The producer of the new RTÉ show Dancing with the Stars has said he has already received calls from celebrities keen to take to the floor for the Irish version of Strictly Come Dancing.

RTÉ only announced details of the show - which replaces The Voice of Ireland - on Tuesday. After watching the likes of Daniel O'Donnell, Nicky Byrne and Mrs Brown's Boys star Jennifer Gibney competing on the BBC's Strictly Come Dancing in recent years Irish audiences will get their own version of the show on RTÉ One early in 2017, with Shinawil productions' Larry Bass at the helm.  

Nicky Byrne on Strictly Come Dancing in 2012

Speaking on the Ray D'Arcy Show on RTÉ Radio 1, Bass said he had been trying for years to agree a deal with the BBC to get the series on Irish screens.  

"The only place in the world it's called Strictly Come Dancing is in the UK," he explained. "Every other country around the world it's referred to as Dancing with the Stars

"It was one of those shows that the BBC keep close to their chest. It's a hugely important format for them and they're very particular where it goes and what happens to it. Finally they've agreed to allow RTÉ do it."

When asked who had inquired about taking part in the show, Bass replied: "I couldn't divulge that. There's nobody desperate in Irish television!"

Among the contestants suggested by D'Arcy's listeners were Eamon Dunphy, Kilkenny hurler Eddie Brennan and Blindboy from the Rubberbandits, but Bass was giving little away.

Eamon Dunphy - Listeners to The Ray D'Arcy Show are keen to see him take to the dancefloor

"We've still to sit down [and pick contestants]," he said. "These are the fun parts of putting these shows together and working it out. It's significant time and commitment - people have to rehearse and practise. There is a major commitment in terms of time in this so it's not going to be everyone's cup of tea.

"There's so many people that I think are great people that I know the Irish public will love the journey they go on, because it is a real journey on a show like this. 

"When Irish people watch Daniel or Nicky do it in the UK they follow that journey where they have their ups and downs trying to get together the ability to dance at that level. It's a phenomenon to be able to turn somebody who's not a dancer into a professional dancer in a matter of weeks."

Daniel O'Donnell competing on Strictly Come Dancing in 2015

The producer did reveal, however, that he is already looking at locations for filming the show and said he was confident that the Irish version would measure up to the BBC original. 

"Everything we've done in the past, whether it was The Apprentice or Dragons' Den or, indeed, The Voice, they've always been compared," he said.

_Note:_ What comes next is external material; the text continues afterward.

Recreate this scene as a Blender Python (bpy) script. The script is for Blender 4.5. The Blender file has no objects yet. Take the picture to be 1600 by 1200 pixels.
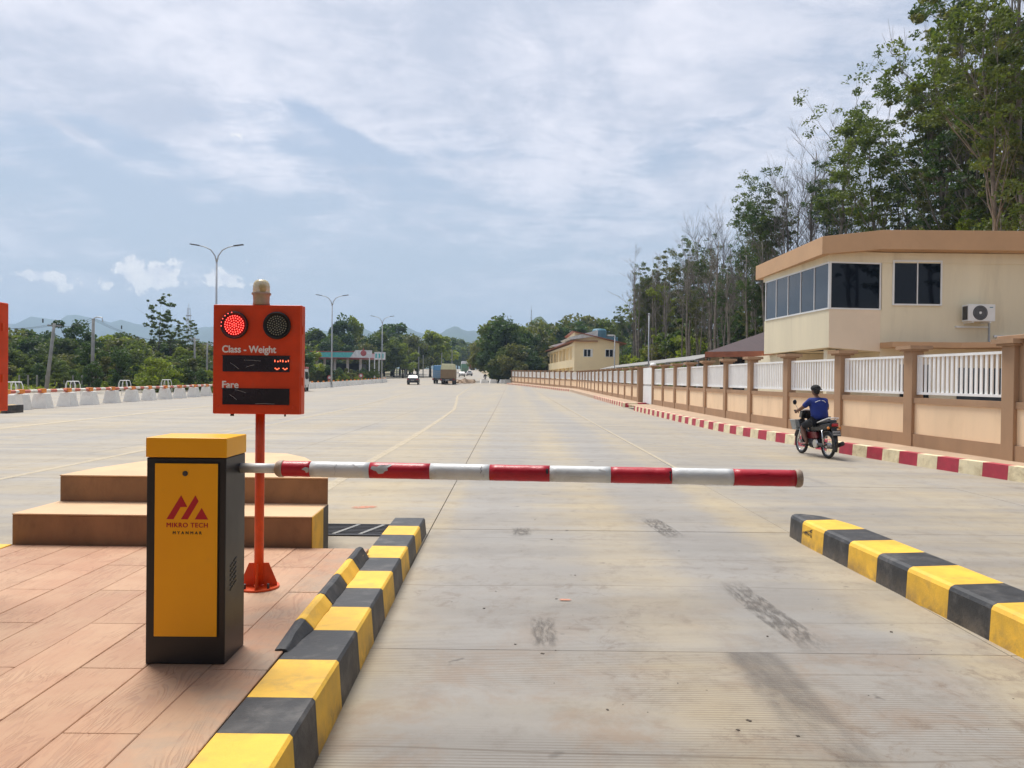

"We've got fantastic production people in Ireland who, I believe, deliver a show that's comparable with any of those shows on a fraction of the budget. So we're looking forward to the task of doing this equally the same way."

"We're blessed with an island full of talent," Bass continued. "We've always punched way above our weight."

One person who has ruled himself out of hosting the new show is D'Arcy. When Bass said he and D'Arcy may "have those conversations" about hosting in the near future, the presenter replied: "You won't be having them with me! You're ok; thanks anyway!"

The concept of famous people showing off their dancefloor skills isn't a completely new concept at RTÉ as last year The Late Late Show featured a dance-off for charity that included the likes of Dermot Bannon, Majella O'Donnell, Rose of Tralee winner Maria Walsh and, most memorably, George Hook, who showed off his best Charleston moves.